● **SHORT EXERCISE**
Return, unaltered, every line from the beginning of the material below up to and including the one with "C = scene.collection".

● **SOURCE DATA**
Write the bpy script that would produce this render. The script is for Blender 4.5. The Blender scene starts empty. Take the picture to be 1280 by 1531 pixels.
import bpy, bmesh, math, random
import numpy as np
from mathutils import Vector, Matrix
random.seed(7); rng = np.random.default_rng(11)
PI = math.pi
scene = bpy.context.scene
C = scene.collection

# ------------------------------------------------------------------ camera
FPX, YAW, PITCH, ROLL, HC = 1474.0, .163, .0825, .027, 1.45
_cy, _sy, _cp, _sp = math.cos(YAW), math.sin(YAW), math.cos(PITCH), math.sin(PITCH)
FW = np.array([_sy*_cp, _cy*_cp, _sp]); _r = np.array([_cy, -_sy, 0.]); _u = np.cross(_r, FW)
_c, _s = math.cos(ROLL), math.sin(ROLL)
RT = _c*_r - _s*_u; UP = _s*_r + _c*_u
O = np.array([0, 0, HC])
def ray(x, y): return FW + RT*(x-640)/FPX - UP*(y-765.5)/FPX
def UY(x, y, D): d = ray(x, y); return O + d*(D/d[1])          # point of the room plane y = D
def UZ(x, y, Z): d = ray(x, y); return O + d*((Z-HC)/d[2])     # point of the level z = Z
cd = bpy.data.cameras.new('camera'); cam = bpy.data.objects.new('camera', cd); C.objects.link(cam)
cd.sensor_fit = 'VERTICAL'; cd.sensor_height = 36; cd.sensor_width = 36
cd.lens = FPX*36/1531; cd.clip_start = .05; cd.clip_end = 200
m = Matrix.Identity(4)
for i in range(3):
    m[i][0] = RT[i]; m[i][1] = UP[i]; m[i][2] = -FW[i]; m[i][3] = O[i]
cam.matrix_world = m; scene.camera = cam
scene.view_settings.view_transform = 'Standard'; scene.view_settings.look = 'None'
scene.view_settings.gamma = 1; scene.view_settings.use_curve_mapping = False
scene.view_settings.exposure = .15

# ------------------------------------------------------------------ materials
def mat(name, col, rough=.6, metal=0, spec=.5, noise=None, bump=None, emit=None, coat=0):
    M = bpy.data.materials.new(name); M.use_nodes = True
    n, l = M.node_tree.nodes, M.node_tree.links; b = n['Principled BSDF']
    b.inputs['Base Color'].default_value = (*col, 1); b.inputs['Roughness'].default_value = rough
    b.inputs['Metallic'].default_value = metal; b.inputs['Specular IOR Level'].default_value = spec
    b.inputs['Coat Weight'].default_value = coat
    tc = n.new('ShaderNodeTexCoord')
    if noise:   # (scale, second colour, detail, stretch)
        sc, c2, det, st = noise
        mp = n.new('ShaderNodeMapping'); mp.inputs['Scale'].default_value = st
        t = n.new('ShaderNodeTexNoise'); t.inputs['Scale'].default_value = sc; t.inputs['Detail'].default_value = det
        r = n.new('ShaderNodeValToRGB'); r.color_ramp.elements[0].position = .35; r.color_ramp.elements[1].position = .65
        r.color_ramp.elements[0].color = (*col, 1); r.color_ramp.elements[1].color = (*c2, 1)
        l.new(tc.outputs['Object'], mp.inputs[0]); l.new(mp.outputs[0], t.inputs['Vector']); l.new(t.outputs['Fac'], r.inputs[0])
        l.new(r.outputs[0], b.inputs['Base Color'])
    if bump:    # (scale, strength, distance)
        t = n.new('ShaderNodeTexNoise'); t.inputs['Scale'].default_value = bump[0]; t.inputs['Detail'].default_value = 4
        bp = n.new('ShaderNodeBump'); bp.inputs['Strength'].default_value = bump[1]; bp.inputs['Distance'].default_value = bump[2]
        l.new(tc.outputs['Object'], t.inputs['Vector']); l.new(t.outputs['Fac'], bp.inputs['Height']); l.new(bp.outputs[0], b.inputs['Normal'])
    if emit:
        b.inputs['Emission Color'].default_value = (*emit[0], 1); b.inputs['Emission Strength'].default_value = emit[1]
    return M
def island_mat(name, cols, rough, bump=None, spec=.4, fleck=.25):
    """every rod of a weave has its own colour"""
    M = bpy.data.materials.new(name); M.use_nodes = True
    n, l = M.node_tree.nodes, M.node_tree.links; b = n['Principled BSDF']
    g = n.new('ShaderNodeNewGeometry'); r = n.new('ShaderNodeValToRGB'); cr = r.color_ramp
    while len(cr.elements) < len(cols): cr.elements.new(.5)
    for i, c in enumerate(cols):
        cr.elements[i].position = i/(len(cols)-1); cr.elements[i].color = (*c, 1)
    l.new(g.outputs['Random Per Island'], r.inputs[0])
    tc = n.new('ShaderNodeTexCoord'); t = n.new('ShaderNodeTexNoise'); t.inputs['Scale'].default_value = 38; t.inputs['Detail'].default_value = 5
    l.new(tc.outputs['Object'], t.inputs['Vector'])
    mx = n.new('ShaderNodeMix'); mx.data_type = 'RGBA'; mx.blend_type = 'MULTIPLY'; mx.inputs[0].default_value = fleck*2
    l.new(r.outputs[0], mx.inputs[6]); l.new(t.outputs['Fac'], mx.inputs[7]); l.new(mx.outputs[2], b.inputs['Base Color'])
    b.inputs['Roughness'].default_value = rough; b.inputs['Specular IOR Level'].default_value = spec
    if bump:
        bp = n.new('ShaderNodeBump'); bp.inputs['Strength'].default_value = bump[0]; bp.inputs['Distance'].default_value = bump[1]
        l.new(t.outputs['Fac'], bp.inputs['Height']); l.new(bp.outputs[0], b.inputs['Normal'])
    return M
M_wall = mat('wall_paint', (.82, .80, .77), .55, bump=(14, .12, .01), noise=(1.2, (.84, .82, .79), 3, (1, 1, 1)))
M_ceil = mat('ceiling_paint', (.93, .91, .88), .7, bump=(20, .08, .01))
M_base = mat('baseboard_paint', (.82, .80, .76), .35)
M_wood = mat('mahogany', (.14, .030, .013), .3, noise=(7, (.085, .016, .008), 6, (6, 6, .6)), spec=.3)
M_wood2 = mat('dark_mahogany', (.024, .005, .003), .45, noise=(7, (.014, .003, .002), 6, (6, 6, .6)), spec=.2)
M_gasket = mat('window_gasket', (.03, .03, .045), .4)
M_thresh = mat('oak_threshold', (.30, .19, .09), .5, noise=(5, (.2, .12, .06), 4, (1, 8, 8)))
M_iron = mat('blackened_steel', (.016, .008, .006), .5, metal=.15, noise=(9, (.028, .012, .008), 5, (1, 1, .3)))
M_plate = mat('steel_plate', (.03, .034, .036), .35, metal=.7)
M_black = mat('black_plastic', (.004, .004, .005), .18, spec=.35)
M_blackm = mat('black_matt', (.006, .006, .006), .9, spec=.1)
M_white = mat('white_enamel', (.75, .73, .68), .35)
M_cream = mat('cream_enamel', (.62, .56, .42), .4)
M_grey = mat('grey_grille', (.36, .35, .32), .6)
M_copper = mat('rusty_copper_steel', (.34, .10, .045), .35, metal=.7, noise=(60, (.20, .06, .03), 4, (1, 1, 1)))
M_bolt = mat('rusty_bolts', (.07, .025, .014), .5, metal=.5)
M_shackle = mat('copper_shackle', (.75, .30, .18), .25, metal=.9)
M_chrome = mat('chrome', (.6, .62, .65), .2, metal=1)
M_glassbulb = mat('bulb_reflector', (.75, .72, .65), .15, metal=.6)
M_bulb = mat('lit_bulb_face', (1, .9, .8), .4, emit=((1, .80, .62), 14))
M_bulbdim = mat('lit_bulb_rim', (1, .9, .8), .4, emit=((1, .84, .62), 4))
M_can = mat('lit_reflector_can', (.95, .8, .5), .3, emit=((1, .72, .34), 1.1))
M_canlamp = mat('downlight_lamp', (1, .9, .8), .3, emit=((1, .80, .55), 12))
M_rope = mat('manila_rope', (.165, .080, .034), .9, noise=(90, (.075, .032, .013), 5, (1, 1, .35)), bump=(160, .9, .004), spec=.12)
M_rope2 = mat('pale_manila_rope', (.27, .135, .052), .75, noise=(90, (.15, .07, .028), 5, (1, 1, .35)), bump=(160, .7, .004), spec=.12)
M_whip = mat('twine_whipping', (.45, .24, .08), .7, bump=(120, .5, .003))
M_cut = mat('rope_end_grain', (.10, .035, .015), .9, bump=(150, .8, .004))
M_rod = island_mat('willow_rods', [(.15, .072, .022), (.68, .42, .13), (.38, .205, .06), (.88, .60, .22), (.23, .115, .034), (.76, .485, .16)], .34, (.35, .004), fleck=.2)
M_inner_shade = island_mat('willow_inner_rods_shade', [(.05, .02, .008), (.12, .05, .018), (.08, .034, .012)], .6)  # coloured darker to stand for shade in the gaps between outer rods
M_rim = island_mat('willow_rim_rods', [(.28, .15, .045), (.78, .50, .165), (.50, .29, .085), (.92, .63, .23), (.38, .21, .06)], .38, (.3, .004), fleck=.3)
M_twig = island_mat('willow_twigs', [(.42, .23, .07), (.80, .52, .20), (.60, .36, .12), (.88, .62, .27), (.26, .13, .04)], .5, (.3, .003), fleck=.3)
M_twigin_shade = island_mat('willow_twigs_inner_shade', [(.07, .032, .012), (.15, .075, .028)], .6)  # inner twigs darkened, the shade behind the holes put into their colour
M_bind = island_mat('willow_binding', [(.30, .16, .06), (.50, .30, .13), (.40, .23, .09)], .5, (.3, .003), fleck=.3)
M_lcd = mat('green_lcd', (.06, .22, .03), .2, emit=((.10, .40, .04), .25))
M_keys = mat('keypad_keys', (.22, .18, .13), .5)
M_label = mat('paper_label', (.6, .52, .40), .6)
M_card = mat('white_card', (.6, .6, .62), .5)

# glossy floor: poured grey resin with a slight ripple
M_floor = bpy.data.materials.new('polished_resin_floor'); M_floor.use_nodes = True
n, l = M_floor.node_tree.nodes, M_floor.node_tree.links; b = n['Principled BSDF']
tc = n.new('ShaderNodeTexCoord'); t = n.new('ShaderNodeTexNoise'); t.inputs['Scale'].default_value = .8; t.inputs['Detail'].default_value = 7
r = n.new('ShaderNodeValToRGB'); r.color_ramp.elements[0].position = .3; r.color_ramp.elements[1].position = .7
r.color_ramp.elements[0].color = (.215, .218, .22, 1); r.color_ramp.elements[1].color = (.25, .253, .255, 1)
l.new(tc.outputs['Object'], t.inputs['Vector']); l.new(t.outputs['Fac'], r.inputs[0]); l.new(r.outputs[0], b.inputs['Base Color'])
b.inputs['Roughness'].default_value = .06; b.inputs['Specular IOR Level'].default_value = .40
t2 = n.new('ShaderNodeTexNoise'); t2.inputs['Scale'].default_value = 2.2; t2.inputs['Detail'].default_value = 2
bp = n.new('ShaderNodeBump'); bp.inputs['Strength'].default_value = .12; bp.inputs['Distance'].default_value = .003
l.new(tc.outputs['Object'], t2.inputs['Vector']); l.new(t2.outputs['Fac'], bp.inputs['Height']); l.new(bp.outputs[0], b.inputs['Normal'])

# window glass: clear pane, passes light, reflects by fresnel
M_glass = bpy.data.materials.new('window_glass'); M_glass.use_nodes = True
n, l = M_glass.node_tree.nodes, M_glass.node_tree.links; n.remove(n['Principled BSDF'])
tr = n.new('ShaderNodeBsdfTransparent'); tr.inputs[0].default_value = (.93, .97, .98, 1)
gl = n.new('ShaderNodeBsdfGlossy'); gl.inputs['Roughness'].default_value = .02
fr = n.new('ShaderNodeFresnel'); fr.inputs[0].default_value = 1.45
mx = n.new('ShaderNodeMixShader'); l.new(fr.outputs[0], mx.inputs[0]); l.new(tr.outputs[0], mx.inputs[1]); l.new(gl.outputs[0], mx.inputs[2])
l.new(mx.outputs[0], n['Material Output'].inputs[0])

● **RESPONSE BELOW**
Write the bpy script that would produce this render. The script is for Blender 4.5. The Blender scene starts empty. Take the picture to be 1280 by 1531 pixels.
import bpy, bmesh, math, random
import numpy as np
from mathutils import Vector, Matrix
random.seed(7); rng = np.random.default_rng(11)
PI = math.pi
scene = bpy.context.scene
C = scene.collection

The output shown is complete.